XI. With respect to the general principles and practices for the jurisdictional question, I adopt my reasons in Dagenais v. Canadian Broadcasting Corp., [1994] 3 S.C.R. 835. With respect to the application of the general principles and practices to the case at bar, I draw the following conclusions.

A. The Facts

XII. The case of T.S. was being heard in the provincial youth court of Saskatchewan. The trials of the adult accused arising out of similar circumstances (Ronald Sterling, Linda Sterling, Travis Sterling, James Elstad, Darryl Ford, Edward Revesz, Darren Sabourin, John Popowich) were scheduled to commence in the Saskatoon Queen's Bench Court (provincial superior court) in May 1993 and to be heard continuously and consecutively until sometime in 1994.

B. The Application of the Law to the Facts

XIII. The Crown brought the motion to the correct judge (the judge in charge of the trial of T.S.). The CBC tried to appeal the trial judge's decision to the Court of Appeal. The CBC should have made an application for certiorari to a superior court judge because the trial judge was a judge in the provincial youth court and that is not a provincial superior court. If the application had been denied, then the CBC could have appealed the superior court judge's decision to the Court of Appeal (under s. 784(1) of the Criminal Code).
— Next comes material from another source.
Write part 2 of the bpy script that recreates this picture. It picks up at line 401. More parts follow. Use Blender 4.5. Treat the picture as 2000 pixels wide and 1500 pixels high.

C. The Disposition on Jurisdiction

XIV. The Court of Appeal did not have jurisdiction to hear from the CBC. While this Court had jurisdiction to hear the appeal from the Court of Appeal decision, this Court does not have jurisdiction to review the order itself. The CBC should have made an application for certiorari to the superior court. From there, an appeal was available to the Court of Appeal under s. 784(1) of the Criminal Code. From there, an appeal was available to this Court under s. 40 of the Supreme Court Act, R.S.C., 1985, c. S-26. Unlike in the companion case of Dagenais, it is not open to this Court to grant leave to appeal the order itself proprio motu, nunc pro tunc, ex post facto. There is no direct appeal avenue to the Supreme Court from an order banning publication made by a provincial court judge.

IV. Disposition

XV. I would dismiss the appeal.

The following are the reasons delivered by

La Forest J. -- Subject to my reasons in Dagenais v. Canadian Broadcasting Corp., [1994] 3 S.C.R. 835, issued concurrently, I agree with the Chief Justice.

The following are the reasons delivered by

L'Heureux-Dubé J. -- I have read the reasons of Lamer C.J. and agree that this appeal should be dismissed. I reach this conclusion, however, for somewhat different reasons.

XVI. First, as I wrote in the companion case of Dagenais v. Canadian Broadcasting Corp., [1994] 3 S.C.R. 835, there is no third party right of appeal from an interlocutory criminal order. This is true whether the order is issued by a superior court judge or a provincial court judge. In this respect, I agree fully with the reasons of Bayda C.J.S. and find that the appellant had no right of appeal to the Saskatchewan Court of Appeal and no right of appeal to this Court.

XVII. Nonetheless, while a third party cannot challenge an interlocutory criminal order by way of appeal, I agree with Lamer C.J. that a third party can challenge an interlocutory criminal order by way of certiorari where the interlocutory order in question was issued by a provincial court judge. In the case at hand, however, the appellant made no such challenge. Accordingly, it is not strictly necessary to discuss the scope of review under certiorari or the remedial power available to the reviewing judge under this extraordinary remedy. Nonetheless, I wish to emphasize that where the order being reviewed is, as here, the product of a provincial court judge's legally authorized discretion, a challenge by way of certiorari should only rarely succeed. Certiorari is an extraordinary remedy and cannot be used to substitute one judge's discretion for that of another. Furthermore, a discretionary order per se cannot be challenged on Charter grounds as the Charter does not, as I noted in Dagenais, apply to court orders per se.

XVIII. While the Canadian Charter of Rights and Freedoms does not apply to court orders per se, it does apply to common law rules authorizing such court orders. However, this said, I concluded in Dagenais that the common law rule governing the issuance of publication bans in criminal proceedings is consistent with the Charter. Consequently, any challenge to this aspect of the common law must fail.

XIX. Finally, with respect to the remedial powers of certiorari, I agree with Lamer C.J. that currently they are limited to the power to quash the order or decision under review. I leave open the question of whether or not the expansion of these remedial powers proposed by Lamer C.J. in obiter comments in Dagenais is appropriate in the case of the judicial review of publication bans.

XX. For the reasons outlined above, I would dismiss the appeal.

The following are the reasons delivered by

McLachlin J. -- For the reasons given on the jurisdictional issue in Dagenais v. Canadian Broadcasting Corp., [1994] 3 S.C.R. 835, released concurrently, I agree with the disposition of the Chief Justice.

Appeal dismissed.

Solicitors for the appellant: Robertson Stromberg, Saskatoon.

Solicitor for the respondent Her Majesty the Queen: W. Brent Cotter, Regina.

Solicitors for the intervener: S. Casey Hill and Michal Fairburn, Toronto.